If You Build It: The Rise Of The Mega Data Center
Big Changes Coming In Data Center Builds
The growth in the number of corporate data centers is about to end as businesses increasingly turn to co-location, managed services and other alternatives to even actually owning the real estate on which their data centers sit. Replacing them are mega data centers, which are continuing to grow in square footage as they provide space for a growing number of business tenants that no longer want their own data centers.
This shift in data centers is happening soon and will force solution providers that build IT infrastructures in data centers to develop expertise in working with third-party service providers.
Here’s where data centers are going over the next couple of years.
Data Center Numbers Peaking Soon
Research firm IDC in November estimated the total number of all types of data centers deployed will peak at 8.6 million worldwide by 2017, after which the number will start to slowly decline.
This includes the number of internal data center server rooms peaking in 2016, followed by a peak in internal server closets in 2017.
No Peak Seen In Data Center Space
While the number of data centers will peak in 2017, there appears to be no peak in the total square footage of data centers.
IDC estimated the amount of worldwide data center space will reach a total of 1.94 billion square feet in 2018. This compares to the total space of 1.58 billion square feet in 2013.
Richard Villars, vice president of data center and cloud research at IDC, wrote in the report that the majority of organizations will stop managing their own IT infrastructures over the next five years in favor of on-premise and hosted managed services.
"This will result in the consolidation and retirement of some existing internal data centers, particularly at the low end. At the same time, service providers will continue their race to build, remodel, and acquire data centers to meet the growing demand for capacity," Villars wrote.
The Move To Mega Data Centers
IDC defined mega data centers as the primary server location for large co-location and cloud service providers.
Construction of mega data centers is expected to account for 72.6 percent of all service provider data center construction by 2018, IDC reported.
They will account for 44.6 percent of all new high-end data space in 2018 compared to 19.3 percent in 2013, IDC estimated.
Retail Co-Location Spending To Rise
Synergy Research Group in November estimated that from 2012 to 2018 the annual retail co-location spend in the U.S. is expected to grow from less than $5 billion to more than $8 billion.
However, the annual growth rate will steadily decline over that period, the company estimated. Growth is expected to hit about 5 percent year over year from 2013 to 2018, compared to 13 percent between 2009 and 2013.

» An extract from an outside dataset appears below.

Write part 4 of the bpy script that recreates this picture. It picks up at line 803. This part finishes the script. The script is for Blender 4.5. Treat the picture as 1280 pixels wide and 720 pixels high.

Enterprise Co-Location Use To Peak, But Total Growth To Continue
Synergy Research Group forecasts the enterprise sector of the U.S. retail co-location market will peak in 2017 and then start to decline, while the service provider sector of the market will continue to grow.
"One thing to bear in mind is that it is not just enterprises who buy co-lo services -- various types of service providers (IT, cloud, telco, content SPs) also buy co-lo services. In fact the SP sector within the retail co-lo market is quite a bit bigger than the enterprise sector and is growing a lot more strongly," John Dinsdale, chief analyst and managing director at Synergy Research Group, told CRN via email.